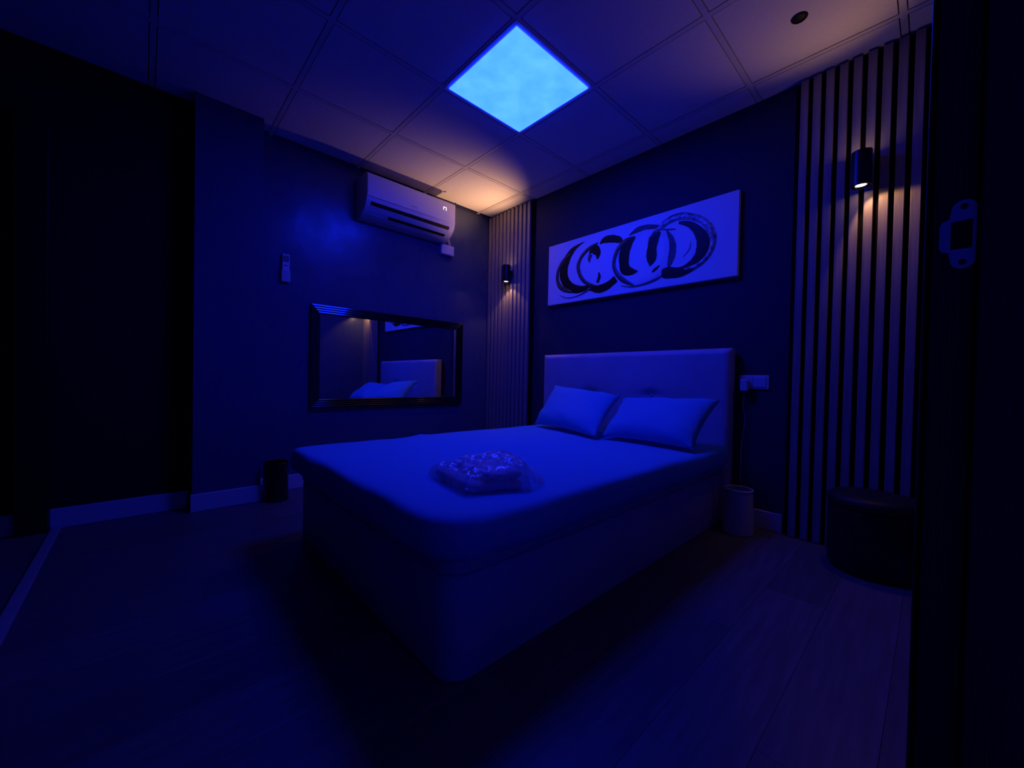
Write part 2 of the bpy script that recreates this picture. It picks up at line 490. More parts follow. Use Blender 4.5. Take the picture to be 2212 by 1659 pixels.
for i in range(nx):
    for j in range(nz): bm.faces.new((g[i][j], g[i + 1][j], g[i + 1][j + 1], g[i][j + 1]))
loop = [g[i][0] for i in range(nx + 1)] + [g[nx][j] for j in range(1, nz + 1)] + [g[i][nz] for i in range(nx - 1, -1, -1)] + [g[0][j] for j in range(nz - 1, 0, -1)]
bk = [bm.verts.new((v.co.x, HY1, v.co.z)) for v in loop]
for k in range(len(loop)):
    k2 = (k + 1) % len(loop); bm.faces.new((loop[k], loop[k2], bk[k2], bk[k]))
bm.faces.new(bk)
hb = from_bm('headboard', bm, M_uphol, None, True)
md = hb.modifiers.new('split', 'EDGE_SPLIT'); md.split_angle = math.radians(50)
adopt(bed, hb)
for tx, tz in tufts[:2]:
    b = lathe('button', [(0, 0.006), (0.008, 0.005), (0.013, 0.001), (0.014, -0.004), (0, -0.004)], (0, 0, 0), M_uphol, n=20, axis=(0, -1, 0))
    b.location = (tx, HY0 + 0.0205, tz); b.parent = hb

# ------------------------------------------------------------------ mattress in its light blue sheet
MX0, MX1, MY0, MY1, MZ = 0.985, 2.365, -2.070, -0.105, 0.470
mattress = thing('mattress', 'thin mattress in a smooth light blue fitted sheet on the bed base', 'mattress', ((MX0 + MX1) / 2, (MY0 + MY1) / 2, 0.346))
MR = (0.05, 0.13, 0.10, 0.05)
core = prism_rr('mattress_core', MX0 + .03, MX1 - .06, MY0 + .06, MY1 - .01, 0.3455, 0.445, (0.04, 0.06, 0.04, 0.04), M_white2, 0.015)
prof = [(0.040, 0.352), (0.020, 0.354), (0.008, 0.364), (0.0, 0.385), (-0.004, 0.410), (0.0, 0.440), (0.004, 0.453), (0.011, 0.462), (0.024, 0.4675), (0.055, MZ)]
ins = [0.10, 0.15, 0.20, 0.25, 0.30, 0.36, 0.42, 0.48, 0.54, 0.60, 0.64, 0.665]
rings = []
for i, z in prof + [(i, MZ) for i in ins]:
    ring = []
    for px, py in rr_points(MX0 + i, MX1 - i, MY0 + i, MY1 - i, [max(r - i, .010) for r in MR], per=10, straight=34):
        top = max(0.0, min(1.0, (z - 0.43) / 0.04))
        d = 0.006 * noise.noise((px * 3.0, py * 3.0, 0.2)) + 0.003 * noise.noise((px * 9, py * 7, 3.1))
        # one crease over the far edge, a slight hump at the near corner
        d += 0.010 * math.exp(-((px - 1.00) ** 2 / 0.004 + (py + 1.36) ** 2 / 0.0022))
        d += 0.005 * math.exp(-((px - 2.28) ** 2 / 0.006 + (py + 1.98) ** 2 / 0.006))
        side = (1 - top) * 0.010 * noise.noise((px * 6 + 4, py * 6, z * 8))
        cx, cy_ = (MX0 + MX1) / 2, (MY0 + MY1) / 2
        nxv = (1 if px > cx else -1) if abs(px - cx) > .6 else 0
        nyv = (1 if py > cy_ else -1) if abs(py - cy_) > .9 else 0
        hem = 0.010 * noise.noise((px * 4, py * 4, 7.7)) if z < 0.36 else 0.0
        ring.append((px + side * nxv, min(py + side * nyv, MY1 + .001), z + d * top + hem * .6))
    rings.append(ring)
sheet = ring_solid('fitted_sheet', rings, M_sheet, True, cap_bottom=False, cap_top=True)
adopt(mattress, core, sheet)

# ------------------------------------------------------------------ pillows
def pillow(label, BL, BR, TR, TL, thick, seed, sag):
    BL, BR, TR, TL = map(Vector, (BL, BR, TR, TL))
    ctr = (BL + BR + TR + TL) / 4
    nrm = ((BR - BL) + (TR - TL)).cross((TL - BL) + (TR - BR)).normalized()
    if nrm.y > 0: nrm = -nrm
    N = 30; bm = bmesh.new(); grids = []
    for s in (1, -1):
        g = []
        for i in range(N + 1):
            row = []
            u = -1 + 2 * i / N
            for j in range(N + 1):
                v = -1 + 2 * j / N
                if s == -1 and (i in (0, N) or j in (0, N)):
                    row.append(grids[0][i][j]); continue
                # seams bow inwards between the corners
                uu = u * (1 - 0.07 * (1 - v * v)); vv = v * (1 - 0.10 * (1 - u * u))
                a, b = (uu + 1) / 2, (vv + 1) / 2
                p = (BL * (1 - a) + BR * a) * (1 - b) + (TL * (1 - a) + TR * a) * b
                f = ((1 - u ** 4) * (1 - v ** 4)) ** 0.62
                t = thick * f * (1.0 if s == 1 else 0.35)
                t += f ** .3 * 0.006 * noise.noise((u * 2.2 + seed, v * 2.2, s))
                # pulls radiating from the seams
                w = math.sin(9 * (u * 0.8 + v) + 3 * noise.noise((u * 1.5, v * 1.5, seed)))
                edge = (1 - f)
                t += 0.008 * w * edge * min(1, 4 * f) + 0.004 * noise.noise((u * 7 + v * 5 + seed, v * 2.5 - u, 2.0)) * min(1, 2 * f)
                p = p + nrm * s * t
                p.z -= sag * (1 - u * u) * max(0, -v) * 0.2
                row.append(bm.verts.new(p))
            g.append(row)
        grids.append(g)
    for s, g in zip((1, -1), grids):
        for i in range(N):
            for j in range(N):
                q = (g[i][j], g[i + 1][j], g[i + 1][j + 1], g[i][j + 1])
                try: bm.faces.new(q)
                except ValueError: pass
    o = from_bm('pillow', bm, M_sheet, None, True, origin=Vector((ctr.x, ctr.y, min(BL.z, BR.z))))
    tag(o, label, 'pillow', 'bed pillows')
    return o
pillow('pale pillow nearer the corner sconce, one corner raised against headboard', (1.085, -0.435, .487), (1.782, -0.625, .487), (1.690, -0.21, .725), (1.085, -0.195, .783), 0.075, 1.0, 0.0)
pillow('pale pillow nearer the wall socket, lying lower and longer', (1.770, -0.560, .487), (2.325, -0.562, .487), (2.335, -0.232, .730), (1.712, -0.228, .705), 0.075, 5.0, 0.0)

# ------------------------------------------------------------------ towels in a clear bag on the bed
tw = thing('towel_pack', 'folded towels wrapped in crinkled clear plastic on the bed', 'towels', (2.10, -1.765, 0.472))
Fc, Rc, Lc = Vector((2.195, -1.885)), Vector((2.268, -1.700)), Vector((1.930, -1.845))
ex, ey = (Fc - Lc), (Rc - Fc)
def pk(a, b): return Lc + ex * a + ey * b
def towel(name, a0, a1, b0, b1, z0, z1, seed):
    bm = bmesh.new(); N = 16
    rings = []
    for zi, (ins_, z) in enumerate(((0.06, z0), (0.015, z0 + .006), (0.0, (z0 + z1) / 2), (0.015, z1 - .006), (0.07, z1))):
        ring = []
        for px, py in rr_points(0, 1, 0, 1, (0.09, 0.12, 0.1, 0.1), per=4, straight=8):
            qx = .5 + (px - .5) * (1 - 2 * ins_); qy = .5 + (py - .5) * (1 - 2 * ins_)
            p = pk(a0 + (a1 - a0) * qx, b0 + (b1 - b0) * qy)
            ring.append((p.x, p.y, z + 0.004 * noise.noise((p.x * 14, p.y * 14, seed + z * 9))))
        rings.append(ring)
    o = ring_solid(name, rings, M_towel); adopt(tw, o); return o
towel('folded_towel', 0.02, 0.99, 0.03, 0.98, 0.474, 0.506, 1)
towel('folded_towel', 0.06, 0.97, 0.30, 0.98, 0.507, 0.536, 4)
# the bag: crumpled film dome with a flat tail of film at the side
bm = bmesh.new(); NU, NV = 56, 42
def ridged(x, y, z): return 1 - abs(noise.noise((x, y, z)))
def bag_h(a, b):
    """height of the crumpled film over the sheet"""
    p = pk(a, b)
    e = min(a + .06, 1.06 - a, b + .05)
    up = min(1.0, max(0.0, e) / 0.13) ** 0.45
    bb = min(1, max(0, b)); bb = bb * bb * (3 - 2 * bb)
    h = (0.050 + 0.045 * bb * (0.45 + 0.55 * math.sin(math.pi * min(1, max(0, a))))) * up
    ang = math.atan2(b - .38, (a - .52) * 1.3); rad = math.hypot(b - .38, (a - .52) * 1.3)
    fold = abs(math.sin(5.0 * ang + 2.0 * noise.noise((p.x * 9, p.y * 9, 1.0))))
    h += 0.014 * (fold - .5) * min(1, rad * 5) * math.exp(-rad * 1.6) * up
    h += 0.020 * (ridged(p.x * 15, p.y * 21, 2.0) - .80) * up + 0.010 * (ridged(p.x * 44 + p.y * 20, p.y * 31, 5.0) - .78) * up
    h -= 0.016 * up * math.exp(-rad * rad / .012)
    return max(0.0008, h)
def bag_pt(i, j):
    a = -0.06 + 1.12 * i / NU; b = -0.05 + 1.09 * min(j, NV - 2) / (NV - 2)
    p = pk(a, b)
    z = 0.474 + bag_h(a, b)
    if j >= NV - 1:                                  # back of the bag drops to the sheet
        t = (j - (NV - 2)) / 2
        z = 0.475 + (z - 0.475) * (1 - t); p = p + Vector((-0.004, 0.012)) * t
    off = 0.006 * noise.noise((p.x * 20, p.y * 20, 8.0))
    return Vector((p.x + off, p.y + off * .6, max(0.4745, z)))
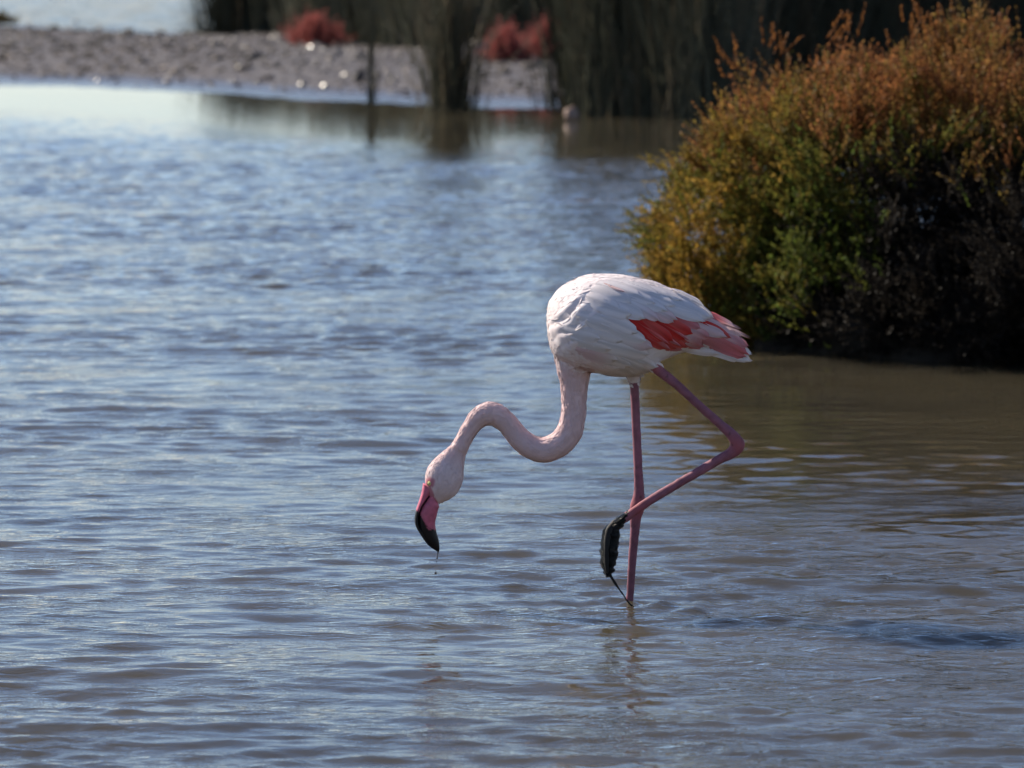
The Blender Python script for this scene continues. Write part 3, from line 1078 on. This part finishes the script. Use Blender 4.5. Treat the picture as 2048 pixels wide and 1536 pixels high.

*SHORT PROBLEM:*
The lines to transcribe begin at the line with "ctr.y, min(BL.z, BR.z))))" and end at the line with "pillow('pale pillow nearer the wall"; copy them exactly, both ends included.

*RESULT BELOW:*
    o = from_bm('pillow', bm, M_sheet, None, True, origin=Vector((ctr.x, ctr.y, min(BL.z, BR.z))))
    tag(o, label, 'pillow', 'bed pillows')
    return o
pillow('pale pillow nearer the corner sconce, one corner raised against headboard', (1.085, -0.435, .487), (1.782, -0.625, .487), (1.690, -0.21, .725), (1.085, -0.195, .783), 0.075, 1.0, 0.0)
pillow('pale pillow nearer the wall socket, lying lower and longer', (1.770, -0.560, .487), (2.325, -0.562, .487), (2.335, -0.232, .730), (1.712, -0.228, .705), 0.075, 5.0, 0.0)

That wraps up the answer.